* _GOAL_
Pick every line from the data that holds the word "parts".

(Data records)
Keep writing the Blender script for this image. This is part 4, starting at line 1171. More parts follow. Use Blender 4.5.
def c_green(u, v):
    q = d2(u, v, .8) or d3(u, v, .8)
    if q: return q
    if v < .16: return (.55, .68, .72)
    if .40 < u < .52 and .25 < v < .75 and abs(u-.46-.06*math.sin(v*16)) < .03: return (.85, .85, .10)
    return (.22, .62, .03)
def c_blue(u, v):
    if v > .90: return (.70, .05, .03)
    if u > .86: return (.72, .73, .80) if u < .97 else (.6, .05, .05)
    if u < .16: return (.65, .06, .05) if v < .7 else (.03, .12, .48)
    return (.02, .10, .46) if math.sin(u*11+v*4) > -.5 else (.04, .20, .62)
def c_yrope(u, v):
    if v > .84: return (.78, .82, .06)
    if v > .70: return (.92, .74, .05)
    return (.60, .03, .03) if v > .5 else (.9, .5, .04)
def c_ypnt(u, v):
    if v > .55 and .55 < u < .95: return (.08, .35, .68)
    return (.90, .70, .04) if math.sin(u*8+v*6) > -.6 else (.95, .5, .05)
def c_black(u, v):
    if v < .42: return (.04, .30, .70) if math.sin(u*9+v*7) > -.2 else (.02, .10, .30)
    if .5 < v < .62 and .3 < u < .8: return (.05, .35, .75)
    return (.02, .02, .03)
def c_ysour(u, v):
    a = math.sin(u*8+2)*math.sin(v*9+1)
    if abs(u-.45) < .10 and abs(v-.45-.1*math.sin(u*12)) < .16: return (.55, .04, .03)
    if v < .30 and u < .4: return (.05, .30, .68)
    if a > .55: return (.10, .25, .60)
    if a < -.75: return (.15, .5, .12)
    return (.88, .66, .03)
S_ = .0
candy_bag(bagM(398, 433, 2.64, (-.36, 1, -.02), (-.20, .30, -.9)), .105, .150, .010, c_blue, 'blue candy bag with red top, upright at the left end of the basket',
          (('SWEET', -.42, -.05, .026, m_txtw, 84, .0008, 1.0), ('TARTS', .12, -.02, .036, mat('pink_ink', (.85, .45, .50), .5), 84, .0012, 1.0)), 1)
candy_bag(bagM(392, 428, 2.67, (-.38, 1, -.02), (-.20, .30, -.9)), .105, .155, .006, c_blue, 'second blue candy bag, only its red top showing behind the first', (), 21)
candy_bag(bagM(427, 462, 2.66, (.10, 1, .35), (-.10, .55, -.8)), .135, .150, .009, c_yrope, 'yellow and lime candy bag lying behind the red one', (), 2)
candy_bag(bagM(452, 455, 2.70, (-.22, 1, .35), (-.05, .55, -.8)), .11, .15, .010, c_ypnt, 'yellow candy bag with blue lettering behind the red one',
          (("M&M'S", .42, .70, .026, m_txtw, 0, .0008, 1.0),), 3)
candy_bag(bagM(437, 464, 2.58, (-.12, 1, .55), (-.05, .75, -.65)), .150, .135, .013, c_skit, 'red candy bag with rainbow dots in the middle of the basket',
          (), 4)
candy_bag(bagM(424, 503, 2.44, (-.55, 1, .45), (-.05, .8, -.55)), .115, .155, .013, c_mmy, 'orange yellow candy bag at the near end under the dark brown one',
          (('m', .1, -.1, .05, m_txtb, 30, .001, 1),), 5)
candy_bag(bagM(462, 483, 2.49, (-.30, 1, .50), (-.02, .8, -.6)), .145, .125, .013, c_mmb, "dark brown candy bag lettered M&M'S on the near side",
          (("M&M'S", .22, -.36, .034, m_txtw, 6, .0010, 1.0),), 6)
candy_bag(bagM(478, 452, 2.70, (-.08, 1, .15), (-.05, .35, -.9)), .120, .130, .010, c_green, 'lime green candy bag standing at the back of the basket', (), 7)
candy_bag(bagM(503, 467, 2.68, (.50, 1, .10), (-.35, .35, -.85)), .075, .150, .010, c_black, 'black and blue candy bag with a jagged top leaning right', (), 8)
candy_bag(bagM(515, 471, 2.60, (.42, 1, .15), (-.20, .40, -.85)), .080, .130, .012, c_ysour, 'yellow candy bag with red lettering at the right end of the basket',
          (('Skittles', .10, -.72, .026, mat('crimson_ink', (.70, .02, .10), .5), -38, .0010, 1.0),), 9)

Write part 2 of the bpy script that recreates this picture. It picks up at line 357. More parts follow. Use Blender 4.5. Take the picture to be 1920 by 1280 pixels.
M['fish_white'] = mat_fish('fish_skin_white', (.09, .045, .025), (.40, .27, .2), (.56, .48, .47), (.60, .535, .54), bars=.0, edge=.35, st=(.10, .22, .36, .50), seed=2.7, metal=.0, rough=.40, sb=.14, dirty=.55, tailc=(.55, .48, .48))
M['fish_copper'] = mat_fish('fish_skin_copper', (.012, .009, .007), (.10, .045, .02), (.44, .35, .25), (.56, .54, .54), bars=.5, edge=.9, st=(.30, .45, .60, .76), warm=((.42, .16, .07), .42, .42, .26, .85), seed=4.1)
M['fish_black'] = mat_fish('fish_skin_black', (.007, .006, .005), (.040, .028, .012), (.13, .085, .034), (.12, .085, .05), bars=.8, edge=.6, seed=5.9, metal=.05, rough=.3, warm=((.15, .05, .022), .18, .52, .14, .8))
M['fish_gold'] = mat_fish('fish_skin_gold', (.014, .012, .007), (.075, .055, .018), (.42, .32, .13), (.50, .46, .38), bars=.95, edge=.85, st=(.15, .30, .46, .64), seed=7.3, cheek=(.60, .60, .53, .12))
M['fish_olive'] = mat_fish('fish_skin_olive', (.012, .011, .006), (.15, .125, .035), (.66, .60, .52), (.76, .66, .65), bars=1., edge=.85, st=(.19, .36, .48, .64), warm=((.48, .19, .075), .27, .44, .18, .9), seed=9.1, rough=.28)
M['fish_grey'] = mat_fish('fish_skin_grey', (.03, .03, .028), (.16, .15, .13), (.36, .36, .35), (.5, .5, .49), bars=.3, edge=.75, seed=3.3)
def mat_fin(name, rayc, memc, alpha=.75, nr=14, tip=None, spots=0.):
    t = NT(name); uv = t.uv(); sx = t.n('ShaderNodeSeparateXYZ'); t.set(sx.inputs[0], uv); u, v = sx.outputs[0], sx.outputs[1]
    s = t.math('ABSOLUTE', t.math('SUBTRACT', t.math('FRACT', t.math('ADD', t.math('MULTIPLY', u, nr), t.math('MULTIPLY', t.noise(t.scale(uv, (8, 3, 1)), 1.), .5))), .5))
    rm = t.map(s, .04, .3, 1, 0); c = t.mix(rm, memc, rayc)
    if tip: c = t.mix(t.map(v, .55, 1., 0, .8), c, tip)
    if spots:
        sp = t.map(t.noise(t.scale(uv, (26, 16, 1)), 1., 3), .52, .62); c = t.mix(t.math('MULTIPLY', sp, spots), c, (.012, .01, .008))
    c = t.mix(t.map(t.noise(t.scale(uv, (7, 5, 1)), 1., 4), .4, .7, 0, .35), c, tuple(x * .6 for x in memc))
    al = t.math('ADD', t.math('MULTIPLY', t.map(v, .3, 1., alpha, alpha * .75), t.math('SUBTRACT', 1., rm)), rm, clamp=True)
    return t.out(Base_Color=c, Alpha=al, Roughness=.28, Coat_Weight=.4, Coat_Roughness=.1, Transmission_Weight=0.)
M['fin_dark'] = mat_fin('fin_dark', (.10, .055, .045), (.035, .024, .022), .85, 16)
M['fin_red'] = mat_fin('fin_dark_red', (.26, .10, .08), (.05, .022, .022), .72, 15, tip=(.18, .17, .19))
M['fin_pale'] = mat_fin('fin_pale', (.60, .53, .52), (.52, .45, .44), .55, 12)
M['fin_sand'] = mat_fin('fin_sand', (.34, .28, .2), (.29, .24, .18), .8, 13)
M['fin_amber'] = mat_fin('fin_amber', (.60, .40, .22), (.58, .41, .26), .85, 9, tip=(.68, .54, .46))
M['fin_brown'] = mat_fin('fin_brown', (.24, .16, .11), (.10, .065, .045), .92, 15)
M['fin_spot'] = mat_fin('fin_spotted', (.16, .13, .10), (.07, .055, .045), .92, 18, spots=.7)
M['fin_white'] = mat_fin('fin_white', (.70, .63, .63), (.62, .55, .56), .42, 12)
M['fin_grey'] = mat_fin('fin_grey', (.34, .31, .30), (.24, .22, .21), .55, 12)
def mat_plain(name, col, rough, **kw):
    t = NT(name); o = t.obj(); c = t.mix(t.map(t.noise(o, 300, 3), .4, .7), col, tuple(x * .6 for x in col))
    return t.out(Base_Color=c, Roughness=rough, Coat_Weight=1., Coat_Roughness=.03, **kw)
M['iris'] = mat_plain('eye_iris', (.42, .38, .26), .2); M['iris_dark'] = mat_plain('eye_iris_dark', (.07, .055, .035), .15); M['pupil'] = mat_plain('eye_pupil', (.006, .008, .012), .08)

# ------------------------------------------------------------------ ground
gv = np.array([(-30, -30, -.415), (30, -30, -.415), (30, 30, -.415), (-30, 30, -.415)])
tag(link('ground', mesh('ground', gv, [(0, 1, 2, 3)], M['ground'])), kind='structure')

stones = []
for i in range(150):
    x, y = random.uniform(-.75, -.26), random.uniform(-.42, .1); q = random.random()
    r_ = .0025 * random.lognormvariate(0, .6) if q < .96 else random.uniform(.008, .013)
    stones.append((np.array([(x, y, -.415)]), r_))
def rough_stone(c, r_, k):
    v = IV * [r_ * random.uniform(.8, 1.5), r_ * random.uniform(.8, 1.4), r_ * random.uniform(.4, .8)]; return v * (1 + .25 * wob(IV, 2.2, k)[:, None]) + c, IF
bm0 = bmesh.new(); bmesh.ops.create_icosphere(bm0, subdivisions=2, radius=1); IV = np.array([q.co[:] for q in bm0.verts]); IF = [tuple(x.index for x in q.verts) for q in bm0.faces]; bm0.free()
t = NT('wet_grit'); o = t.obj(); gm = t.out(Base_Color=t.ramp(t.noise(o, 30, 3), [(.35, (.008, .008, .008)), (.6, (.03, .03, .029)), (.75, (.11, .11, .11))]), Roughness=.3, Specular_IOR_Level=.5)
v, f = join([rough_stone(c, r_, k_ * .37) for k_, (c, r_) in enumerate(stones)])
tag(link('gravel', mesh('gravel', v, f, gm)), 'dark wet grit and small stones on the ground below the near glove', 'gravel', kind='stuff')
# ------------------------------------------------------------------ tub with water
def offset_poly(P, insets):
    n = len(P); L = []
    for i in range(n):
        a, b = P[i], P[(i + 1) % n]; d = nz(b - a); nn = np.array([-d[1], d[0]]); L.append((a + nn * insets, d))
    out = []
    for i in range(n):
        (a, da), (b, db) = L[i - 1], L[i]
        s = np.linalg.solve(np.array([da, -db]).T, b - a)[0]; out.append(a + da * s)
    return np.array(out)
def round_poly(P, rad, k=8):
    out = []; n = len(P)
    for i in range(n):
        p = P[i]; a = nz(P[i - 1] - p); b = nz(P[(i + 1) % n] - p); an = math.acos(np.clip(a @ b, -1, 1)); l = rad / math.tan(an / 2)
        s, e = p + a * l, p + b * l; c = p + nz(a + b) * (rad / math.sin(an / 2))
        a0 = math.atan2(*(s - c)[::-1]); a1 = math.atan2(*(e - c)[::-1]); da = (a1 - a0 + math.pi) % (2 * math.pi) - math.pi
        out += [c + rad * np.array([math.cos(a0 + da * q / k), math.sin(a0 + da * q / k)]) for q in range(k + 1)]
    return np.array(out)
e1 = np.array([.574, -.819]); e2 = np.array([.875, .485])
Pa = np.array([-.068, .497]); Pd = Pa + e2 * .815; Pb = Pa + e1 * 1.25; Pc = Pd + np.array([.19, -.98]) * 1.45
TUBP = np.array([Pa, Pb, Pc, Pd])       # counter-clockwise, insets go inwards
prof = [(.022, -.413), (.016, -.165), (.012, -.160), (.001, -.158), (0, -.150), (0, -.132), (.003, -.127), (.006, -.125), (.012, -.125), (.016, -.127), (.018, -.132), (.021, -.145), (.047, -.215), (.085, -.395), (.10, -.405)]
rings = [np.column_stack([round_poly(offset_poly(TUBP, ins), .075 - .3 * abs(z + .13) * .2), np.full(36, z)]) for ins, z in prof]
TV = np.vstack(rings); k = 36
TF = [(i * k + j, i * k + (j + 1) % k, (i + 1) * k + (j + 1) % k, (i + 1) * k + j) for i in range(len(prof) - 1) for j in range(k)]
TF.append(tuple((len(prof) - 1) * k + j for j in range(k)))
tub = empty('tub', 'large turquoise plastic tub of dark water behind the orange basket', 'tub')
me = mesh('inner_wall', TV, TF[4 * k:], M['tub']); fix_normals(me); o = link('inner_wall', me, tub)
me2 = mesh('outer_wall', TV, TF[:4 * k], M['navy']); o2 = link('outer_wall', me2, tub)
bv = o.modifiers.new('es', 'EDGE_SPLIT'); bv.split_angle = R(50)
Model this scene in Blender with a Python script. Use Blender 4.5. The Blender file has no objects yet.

* _ANSWER TO THIS PROBLEM_
Keep writing the Blender script for this image. This is part 4, starting at line 1171. More parts follow. Use Blender 4.5.
Write part 2 of the bpy script that recreates this picture. It picks up at line 357. More parts follow. Use Blender 4.5. Take the picture to be 1920 by 1280 pixels.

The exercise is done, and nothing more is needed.